Singaporean English - Up-riding

I'm always interested in Singaporean English neologisms that are used in formal settings, for example the use of "handphone" where others might use "mobile phone" or "cellphone". In this case, "up-riding escalator" means pretty much "this escalator goes up" (i.e. the sign's saying don't be stupid and step on the escalator from this end).

Another example of the use of "up-riding" can be seen in this Google cache of a Today newspaper article ("Although there is an up-riding escalator, users have to descend by the stairs at the SGH end.").

"Cellphone" is a more typically American usage; certainly not any less or more formal than "handphone". It's similar to laptop, notebook, or marketspeakers' "mobile desktop" in that sense.

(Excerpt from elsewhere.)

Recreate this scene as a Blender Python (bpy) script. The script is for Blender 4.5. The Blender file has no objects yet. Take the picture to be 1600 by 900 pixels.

The most interesting part of the English language, in my humble opinion, is the grammar used on posters, user interfaces and the like. GUIs like Windows and Mac OS shy away from active voice – to shift blame from computers themselves, it is said; while posters and other instructionally-orientated texts tend avoid gerunds for infinitives (ie, "do not touch" as opposed to "avoid touching" or "touching is forbidden"). Delightfully, "up-riding" not only breaks this trend, but is also probably more elegant than the next alternative that comes to mind, and is not tautologous, at least, if one ignores the graphic indicating the direction of the escalator.

Yup, cellphone is American, mobile phone is British (among other places), and handphone is Singaporean, and all are equally acceptable. I like looking for words and phrases like that. Like "void deck", for instance.

But I'll have to disagree with you on gerunds - I'm very much in favour of plain English, and I think gerunds sometimes sound too flowery. So I think using the infinitive in an imperative way, such as in "do not touch", is preferable to the lengthier "touching is forbidden". (Oh, and "up-riding" isn't a gerund anyway in this context. I can't decide whether I like how it sounds or not.)

Yet more interesting, as I failed to mention, is the psychological effect of words. I've heard of cases of the psychological effect of "try your best" versus "do your best".

I suppose the part about being flowery is at least somewhat right – my bit about gerunds and infinitives was not quite there, ie "no smoking" is really the most ubiquitous of such signs in Singapore. Perhaps signage is an artform like photography – the simpler the better; "up-riding" seems to be a pretty cute way in that direction.

You're right – I've been deceived by that "noun phrase" vs "adjectival phrase" wrt gerunds.